Fairy tale retellings are always popular, and Anne Mai Yee Jansen has more to share here.

Mythpunk Books Inspired by Asian Magic

cover of The Very Unfortunate Wish of Melony Yoshimura by Waka T. Brown (AOC)

The Very Unfortunate Wish of Melony Yoshimura by Waka T. Brown

Melony Yoshimura’s parents have always been overprotective. To reinforce their own fears, they would often tell Melony stories about the Amanjaku, a demon spirit who preyed on small children in Japan. But it means nothing to Melony, who sees it all as restrictive and suffocating. On her 12th birthday, Melony wishes for freedom and adventure, and the Amanjaku appears and promises to grant her wish. But Melony wasn’t aware of the price. She slowly realises that she is giving up her life to the Amanjaku and now must fight to take it all back. This is a great middle grade book that addresses the divide between old folklore and post-modern norms.

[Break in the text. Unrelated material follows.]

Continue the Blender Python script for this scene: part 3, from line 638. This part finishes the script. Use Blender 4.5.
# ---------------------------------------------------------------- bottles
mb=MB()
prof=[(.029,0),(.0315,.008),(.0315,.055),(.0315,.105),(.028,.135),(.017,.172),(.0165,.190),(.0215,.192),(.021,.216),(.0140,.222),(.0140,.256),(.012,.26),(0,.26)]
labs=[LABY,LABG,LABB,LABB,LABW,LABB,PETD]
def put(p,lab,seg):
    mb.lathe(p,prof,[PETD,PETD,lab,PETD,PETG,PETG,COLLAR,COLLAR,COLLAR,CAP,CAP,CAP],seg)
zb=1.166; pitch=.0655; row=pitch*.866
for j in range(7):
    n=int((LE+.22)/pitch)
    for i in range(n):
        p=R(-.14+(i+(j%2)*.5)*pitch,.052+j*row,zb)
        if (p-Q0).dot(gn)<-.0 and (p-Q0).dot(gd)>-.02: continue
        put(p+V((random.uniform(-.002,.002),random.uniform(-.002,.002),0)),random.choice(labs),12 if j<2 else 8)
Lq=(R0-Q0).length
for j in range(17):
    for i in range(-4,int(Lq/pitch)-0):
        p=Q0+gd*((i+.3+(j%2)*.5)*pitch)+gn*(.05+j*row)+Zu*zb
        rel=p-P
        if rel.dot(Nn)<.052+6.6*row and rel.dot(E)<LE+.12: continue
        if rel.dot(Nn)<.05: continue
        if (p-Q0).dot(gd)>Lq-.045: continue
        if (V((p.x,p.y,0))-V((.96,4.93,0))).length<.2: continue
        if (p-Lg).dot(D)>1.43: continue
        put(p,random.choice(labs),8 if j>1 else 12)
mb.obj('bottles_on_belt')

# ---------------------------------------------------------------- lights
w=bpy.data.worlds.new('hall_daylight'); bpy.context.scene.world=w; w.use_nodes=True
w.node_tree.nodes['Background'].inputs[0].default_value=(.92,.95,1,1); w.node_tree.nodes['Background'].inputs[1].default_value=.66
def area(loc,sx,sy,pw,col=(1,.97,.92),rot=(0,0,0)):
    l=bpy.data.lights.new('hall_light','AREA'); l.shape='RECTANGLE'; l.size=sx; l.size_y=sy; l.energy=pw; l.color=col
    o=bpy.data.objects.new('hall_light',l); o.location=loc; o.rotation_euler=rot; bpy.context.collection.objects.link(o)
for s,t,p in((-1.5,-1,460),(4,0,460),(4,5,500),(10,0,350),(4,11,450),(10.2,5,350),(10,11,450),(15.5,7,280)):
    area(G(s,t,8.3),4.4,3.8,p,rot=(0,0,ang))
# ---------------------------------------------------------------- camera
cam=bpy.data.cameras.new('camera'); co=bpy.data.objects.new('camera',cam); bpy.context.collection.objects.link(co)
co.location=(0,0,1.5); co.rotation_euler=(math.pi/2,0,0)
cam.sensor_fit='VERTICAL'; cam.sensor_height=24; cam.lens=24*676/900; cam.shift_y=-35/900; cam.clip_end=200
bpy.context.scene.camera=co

cover of A Magic Steeped in Poison by Judy I. Lin (AOC)

A Magic Steeped in Poison by Judy I. Lin

Everyone knows there is great magic in a good cup of tea for those who know how to wield it. Ning thought she did, but her mistake killed her mother, and now threatens to do the same to her sister. Ning believes her only chance is to compete with the masters of the ancient art of tea-making and win a favour from the princess. Steeped in Chinese mythology and the traditional art of tea brewing, this story adds a dash of punk to its hero. Ning’s path must blend traditional ways with her more contemporary views.

Fans of Asia-inspired fantasy books will rejoice with Rey’s list of 12 more books here.

There are many more opportunities to explore mythpunk books over the coming months. Keep an eye out for Gwen & Art Are Not In Love by Lex Croucher, shaking up the Arthurian legend with an honest queer perspective, thus changing the course of history. It’s due to be released on November 28, 2023, and I am absolutely here for a medieval rom-com with a happy ending!